Die strategische Durchmengung von autonomer Kunst und Möbelproduktion war hellsichtig und nahm Konzepte wie das der Prada-Stores von Rem Koolhaas – oder auch, in gewisser Weise, die Experimentalkollektionen von Kostas Murkudis – vorweg, führte aber auch dazu, dass Gavina 1968 bankrott ging und von Knoll International übernommen wurde, womit auch die sagenhaft futuristischen, wie für Monderstbesiedlungen entworfenen Wohnobjekte von Designern wie Cini Boeri und auch die Breuer-Möbel an Knoll fielen. Gavina zog sich grollend zurück, verlegte ein paar Bücher – um kurze Zeit später zusammen mit Maria Simon Simoncini eine neue Firma zu gründen, das Studio Simon, auch Simon International genannt. Wobei man wieder nicht sicher sein konnte, ob es sich hierbei um eine Möbelfirma oder nicht wieder um ein konzeptionelles Kunstprojekt handelte (wieder war beides der Fall). Für die Serie „Ultrarazionale“ wurde unter anderem der gigantische weiße Marmortisch „Delfi“ produziert, ein Objekt, das die statuarische Schwere antiker Bauformen und Materialien des klassischen Tempels mit der entmaterialisierten Schwebeästhetik der klassischen Moderne zusammenbringt – und darin ein Objekt von einer manieristischen Eleganz ist, die gleich drei ästhetische Schulen Italiens in einem Objekt fusioniert: Antike, Manierismus, Moderne.
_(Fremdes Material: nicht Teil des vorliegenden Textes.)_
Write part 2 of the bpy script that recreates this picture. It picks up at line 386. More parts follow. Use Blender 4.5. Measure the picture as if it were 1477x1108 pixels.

Als Gegenteil dieser exquisiten Luxusprodukte entstand die „Metamobili“-Serie, Möbel für die Massen, die als Bausätze gekauft und zu Hause selbst zusammengebaut werden konnten – eine Art Ikea, bevor Ikea seinen Siegeszug antrat, sozusagen der Fiat Panda unter den Möbeln: Alles abschraub- und zusammenlegbar. Und auch bei den Holzmöbeln des Metamobiliars hallt die Erfahrung von Arte Povera nach, die Kunst, einfachen, armen Materialien eine eigene Ästhetik, eine Schönheit des Vorläufigen, des Improvisierten abzugewinnen: Kaum jemand hat so virtuose Kurzschlüsse zwischen Alltag und Haute Couture gelegt wie Gavina.